The New Michoacán Family Dominant Areas of Operation
Tren de Aragua
Origin: Venezuela (originated as a prison gang inside the Tocorón prison)
Reported leadership/ status: U.S. Treasury and State Department sanctions identify Héctor Rusthenford Guerrero Flores (a.k.a. “Niño Guerrero”) as the gang’s leader and list other senior affiliates; the State and Treasury Departments have added multiple Tren de Aragua figures to sanctions lists in 2024–2025 (U.S. Department of Treasury).
Documented funding streams:
- Human trafficking and kidnapping / extortion of migrants: Tren de Aragua has profited heavily by preying on vulnerable migrants — fees, ransom and forced labor are documented revenue lines (InSight Crime).
- Drug trafficking and weapons procurement: Treasury sanctions and reporting link Tren de Aragua to narcotics distribution and to trafficking of military-grade weapons (Reuters).
- Illicit mining and abusive resource extraction: U.S. sanctions and investigative reporting note gang involvement in illegal mining operations that generate income and facilitate weapons purchases (CBS News).
MS-13 (Mara Salvatrucha)
Origin: Los Angeles, California in the 1980s by El Salvadoran immigrant
Reported leadership/ status: MS-13 has a decentralized structure. U.S. prosecutions have targeted leaders of the group’s national command (“La Ranfla Nacional”) and named individual coordinators; reporting in 2024–2025 highlights arrests, deportations, and U.S. indictments for senior figures, and court filings suggest continued high-level cooperation and conflict across borders. Journalistic investigations and DOJ filings also discuss jailed leaders who may have negotiated with Salvadoran authorities (U.S. Department of Homeland Security).
Documented funding streams:
- Extortion and protection rackets: Local extortion of businesses and communities in Central America and immigrant neighborhoods is a major consistent revenue source (ProPublica).
- Drug trafficking at local and regional levels: MS-13 is involved in small- and mid-scale narcotics distribution, providing funds and connections to larger trafficking networks.
- Kidnapping, robbery and other violent crimes: Ransom and theft fund operations and pay enforcers (U.S. Department of Homeland Security).
The Bigger Picture – What the Designations and Evidence Show
- Leaders are being targeted: Since 2024–2025 the U.S. has used sanctions, indictments and extraditions to name and detain or sanction senior figures across these groups — from El Mayo Zambada (Sinaloa) to El Mencho (CJNG affiliates reported) and Héctor “Niño Guerrero” (Tren de Aragua). These actions are documented in DOJ, Treasury/OFAC and State Department releases and in major news outlets (U.S. Department of the Treasury).

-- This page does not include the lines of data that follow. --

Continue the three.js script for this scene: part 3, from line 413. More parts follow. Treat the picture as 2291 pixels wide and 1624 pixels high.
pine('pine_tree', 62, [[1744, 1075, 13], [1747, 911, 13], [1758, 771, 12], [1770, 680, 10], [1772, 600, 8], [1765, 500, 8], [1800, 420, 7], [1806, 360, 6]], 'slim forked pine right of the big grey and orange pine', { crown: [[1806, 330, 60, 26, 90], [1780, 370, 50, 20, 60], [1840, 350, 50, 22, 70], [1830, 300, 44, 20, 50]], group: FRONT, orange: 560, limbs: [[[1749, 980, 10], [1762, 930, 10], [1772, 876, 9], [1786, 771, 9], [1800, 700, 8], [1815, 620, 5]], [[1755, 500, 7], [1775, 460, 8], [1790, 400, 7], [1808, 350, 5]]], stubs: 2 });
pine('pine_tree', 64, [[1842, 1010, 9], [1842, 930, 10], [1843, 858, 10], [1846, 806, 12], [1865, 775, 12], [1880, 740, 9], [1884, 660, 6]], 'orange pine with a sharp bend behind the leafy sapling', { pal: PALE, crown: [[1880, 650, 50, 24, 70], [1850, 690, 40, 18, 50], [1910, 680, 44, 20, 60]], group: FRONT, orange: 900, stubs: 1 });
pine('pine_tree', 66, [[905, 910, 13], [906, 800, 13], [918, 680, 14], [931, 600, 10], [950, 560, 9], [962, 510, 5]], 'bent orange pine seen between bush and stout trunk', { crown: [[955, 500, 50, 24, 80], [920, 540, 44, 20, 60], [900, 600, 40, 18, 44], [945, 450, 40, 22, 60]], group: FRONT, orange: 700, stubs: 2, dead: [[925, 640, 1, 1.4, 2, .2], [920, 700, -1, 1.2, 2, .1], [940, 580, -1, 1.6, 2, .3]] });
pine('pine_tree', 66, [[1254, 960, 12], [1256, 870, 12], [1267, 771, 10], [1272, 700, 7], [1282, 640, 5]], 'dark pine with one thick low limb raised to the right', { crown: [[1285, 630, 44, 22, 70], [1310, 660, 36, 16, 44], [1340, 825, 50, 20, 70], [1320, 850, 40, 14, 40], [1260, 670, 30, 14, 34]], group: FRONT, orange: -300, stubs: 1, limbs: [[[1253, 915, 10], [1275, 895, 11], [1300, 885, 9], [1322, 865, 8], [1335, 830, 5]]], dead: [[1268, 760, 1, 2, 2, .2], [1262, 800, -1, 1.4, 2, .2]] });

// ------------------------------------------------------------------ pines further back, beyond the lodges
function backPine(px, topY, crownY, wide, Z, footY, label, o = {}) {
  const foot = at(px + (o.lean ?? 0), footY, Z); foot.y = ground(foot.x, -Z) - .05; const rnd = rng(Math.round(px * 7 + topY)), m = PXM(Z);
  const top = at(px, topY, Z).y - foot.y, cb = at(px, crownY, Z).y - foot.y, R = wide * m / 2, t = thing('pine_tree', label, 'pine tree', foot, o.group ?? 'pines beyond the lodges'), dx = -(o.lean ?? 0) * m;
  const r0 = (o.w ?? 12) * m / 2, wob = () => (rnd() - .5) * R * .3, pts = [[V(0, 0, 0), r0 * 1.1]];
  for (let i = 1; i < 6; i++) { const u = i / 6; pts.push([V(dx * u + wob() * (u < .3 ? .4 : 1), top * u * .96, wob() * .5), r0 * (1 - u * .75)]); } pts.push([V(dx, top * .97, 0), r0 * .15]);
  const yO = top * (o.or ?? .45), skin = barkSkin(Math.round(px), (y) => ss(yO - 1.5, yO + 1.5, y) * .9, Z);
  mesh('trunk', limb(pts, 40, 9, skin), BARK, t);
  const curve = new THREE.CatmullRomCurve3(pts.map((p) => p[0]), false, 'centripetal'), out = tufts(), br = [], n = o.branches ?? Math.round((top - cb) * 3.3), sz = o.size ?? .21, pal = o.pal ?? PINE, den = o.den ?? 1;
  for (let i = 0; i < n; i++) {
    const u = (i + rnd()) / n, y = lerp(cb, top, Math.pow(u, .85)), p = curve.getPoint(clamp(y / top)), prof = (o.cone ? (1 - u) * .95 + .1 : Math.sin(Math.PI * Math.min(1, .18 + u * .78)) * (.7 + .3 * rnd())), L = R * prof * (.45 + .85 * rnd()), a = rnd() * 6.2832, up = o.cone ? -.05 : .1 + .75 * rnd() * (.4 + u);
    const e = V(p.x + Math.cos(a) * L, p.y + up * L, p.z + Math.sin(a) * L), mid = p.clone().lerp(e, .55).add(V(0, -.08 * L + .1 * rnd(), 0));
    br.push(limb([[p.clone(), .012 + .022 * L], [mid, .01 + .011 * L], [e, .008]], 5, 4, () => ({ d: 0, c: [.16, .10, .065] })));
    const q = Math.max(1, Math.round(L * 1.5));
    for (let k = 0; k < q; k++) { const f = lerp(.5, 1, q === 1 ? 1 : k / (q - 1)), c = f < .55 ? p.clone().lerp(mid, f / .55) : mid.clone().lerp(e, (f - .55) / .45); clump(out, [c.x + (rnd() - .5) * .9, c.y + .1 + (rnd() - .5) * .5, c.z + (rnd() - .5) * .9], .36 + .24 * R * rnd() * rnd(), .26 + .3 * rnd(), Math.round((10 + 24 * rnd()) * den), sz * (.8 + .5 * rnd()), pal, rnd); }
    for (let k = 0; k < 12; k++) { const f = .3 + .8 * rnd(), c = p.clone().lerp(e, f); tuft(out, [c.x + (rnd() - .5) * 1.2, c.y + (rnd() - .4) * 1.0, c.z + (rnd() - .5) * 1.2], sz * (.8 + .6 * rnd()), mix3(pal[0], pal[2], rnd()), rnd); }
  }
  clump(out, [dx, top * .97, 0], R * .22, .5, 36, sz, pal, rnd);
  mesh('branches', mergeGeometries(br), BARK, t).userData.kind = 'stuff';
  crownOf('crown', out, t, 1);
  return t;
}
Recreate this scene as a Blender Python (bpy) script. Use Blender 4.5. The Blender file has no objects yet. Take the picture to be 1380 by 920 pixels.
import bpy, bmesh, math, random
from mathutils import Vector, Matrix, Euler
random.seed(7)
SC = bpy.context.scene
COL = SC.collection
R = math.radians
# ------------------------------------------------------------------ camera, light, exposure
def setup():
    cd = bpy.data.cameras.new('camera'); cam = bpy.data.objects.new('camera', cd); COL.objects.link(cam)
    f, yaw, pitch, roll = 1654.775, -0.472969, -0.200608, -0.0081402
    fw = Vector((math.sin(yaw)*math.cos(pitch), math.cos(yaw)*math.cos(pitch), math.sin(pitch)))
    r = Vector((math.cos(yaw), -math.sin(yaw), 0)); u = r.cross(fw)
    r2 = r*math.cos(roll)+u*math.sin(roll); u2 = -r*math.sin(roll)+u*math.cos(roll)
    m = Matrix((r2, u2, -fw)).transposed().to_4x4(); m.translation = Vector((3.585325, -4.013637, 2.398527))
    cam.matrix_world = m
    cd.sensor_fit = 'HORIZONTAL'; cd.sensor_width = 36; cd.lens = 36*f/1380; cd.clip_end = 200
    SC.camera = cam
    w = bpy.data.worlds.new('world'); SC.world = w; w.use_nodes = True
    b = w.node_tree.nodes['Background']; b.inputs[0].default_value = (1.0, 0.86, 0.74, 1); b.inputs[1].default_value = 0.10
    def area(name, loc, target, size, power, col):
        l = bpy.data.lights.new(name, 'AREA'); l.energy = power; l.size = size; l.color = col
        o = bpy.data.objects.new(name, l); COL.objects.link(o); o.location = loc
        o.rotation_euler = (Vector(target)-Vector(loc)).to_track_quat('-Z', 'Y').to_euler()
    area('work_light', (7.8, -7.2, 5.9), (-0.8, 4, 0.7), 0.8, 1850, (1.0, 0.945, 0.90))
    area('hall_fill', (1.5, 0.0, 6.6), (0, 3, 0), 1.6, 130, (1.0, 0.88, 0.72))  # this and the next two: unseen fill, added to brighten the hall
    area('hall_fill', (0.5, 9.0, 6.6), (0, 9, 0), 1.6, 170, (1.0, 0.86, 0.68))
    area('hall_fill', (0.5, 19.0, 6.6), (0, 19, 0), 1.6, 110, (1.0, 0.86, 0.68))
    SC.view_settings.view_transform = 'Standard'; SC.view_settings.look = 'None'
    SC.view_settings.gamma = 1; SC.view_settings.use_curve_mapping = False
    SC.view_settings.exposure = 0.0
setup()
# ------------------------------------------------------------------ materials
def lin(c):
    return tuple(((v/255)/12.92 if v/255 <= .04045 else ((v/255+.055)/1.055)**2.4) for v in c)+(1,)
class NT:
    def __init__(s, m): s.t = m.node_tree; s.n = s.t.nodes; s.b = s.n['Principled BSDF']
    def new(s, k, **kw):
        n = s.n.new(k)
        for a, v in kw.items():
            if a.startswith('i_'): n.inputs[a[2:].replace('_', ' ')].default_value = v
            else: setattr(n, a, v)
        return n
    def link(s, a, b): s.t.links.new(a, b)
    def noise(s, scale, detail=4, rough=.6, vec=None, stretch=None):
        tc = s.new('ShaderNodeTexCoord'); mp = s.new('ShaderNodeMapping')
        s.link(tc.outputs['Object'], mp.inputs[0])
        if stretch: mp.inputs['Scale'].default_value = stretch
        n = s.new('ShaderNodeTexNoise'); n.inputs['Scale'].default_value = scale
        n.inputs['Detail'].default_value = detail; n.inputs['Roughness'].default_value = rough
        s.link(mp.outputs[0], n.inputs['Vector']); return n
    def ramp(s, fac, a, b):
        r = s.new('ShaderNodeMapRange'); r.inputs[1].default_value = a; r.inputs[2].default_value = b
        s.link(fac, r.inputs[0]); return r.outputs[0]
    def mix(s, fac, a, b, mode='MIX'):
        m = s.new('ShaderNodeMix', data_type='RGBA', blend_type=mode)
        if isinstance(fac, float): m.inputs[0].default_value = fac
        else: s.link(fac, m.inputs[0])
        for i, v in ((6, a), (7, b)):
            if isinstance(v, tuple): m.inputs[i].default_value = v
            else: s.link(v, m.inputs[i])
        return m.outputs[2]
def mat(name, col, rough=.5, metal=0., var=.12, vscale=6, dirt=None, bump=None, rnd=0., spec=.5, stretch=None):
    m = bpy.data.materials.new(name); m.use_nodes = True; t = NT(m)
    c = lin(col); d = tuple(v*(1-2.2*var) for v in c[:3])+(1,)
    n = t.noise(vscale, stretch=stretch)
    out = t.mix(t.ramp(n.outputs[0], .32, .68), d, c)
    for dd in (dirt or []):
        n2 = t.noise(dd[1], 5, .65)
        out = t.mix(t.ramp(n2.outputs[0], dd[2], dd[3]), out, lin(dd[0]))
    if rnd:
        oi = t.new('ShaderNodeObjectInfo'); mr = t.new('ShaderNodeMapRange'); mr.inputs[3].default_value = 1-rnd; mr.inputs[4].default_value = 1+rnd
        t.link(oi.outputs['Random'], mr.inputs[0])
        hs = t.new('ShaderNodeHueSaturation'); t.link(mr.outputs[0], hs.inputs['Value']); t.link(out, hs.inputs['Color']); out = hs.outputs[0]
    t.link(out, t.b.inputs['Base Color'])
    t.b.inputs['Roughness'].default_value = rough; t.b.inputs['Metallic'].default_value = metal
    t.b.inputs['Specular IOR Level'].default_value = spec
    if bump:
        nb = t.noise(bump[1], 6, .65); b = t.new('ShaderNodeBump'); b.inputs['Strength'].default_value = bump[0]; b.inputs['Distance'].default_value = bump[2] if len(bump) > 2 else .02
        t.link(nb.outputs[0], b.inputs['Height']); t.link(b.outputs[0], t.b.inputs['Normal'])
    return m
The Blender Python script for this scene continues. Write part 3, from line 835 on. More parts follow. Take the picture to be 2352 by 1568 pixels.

- Revenue is diversified and getting darker: While cocaine and heroin trafficking remain core, fentanyl production (and procurement of precursor chemicals), extortion, migrant smuggling, kidnapping, fuel theft, illegal mining, arms trafficking and the abuse of legitimate businesses (real estate, agriculture, concerts/entertainment) are all documented funding streams across different groups. U.S. sanctions and investigative reporting have specifically named many of these revenue channels (El País).
- Designations change the tools available to governments: Calling these groups foreign terrorist organizations or Specially Designated Global Terrorists allows the U.S. to freeze assets, sanction facilitators, and criminalize broader support networks — but it also raises legal, diplomatic and operational questions about military options, sovereignty and cooperation with affected countries (Reuters).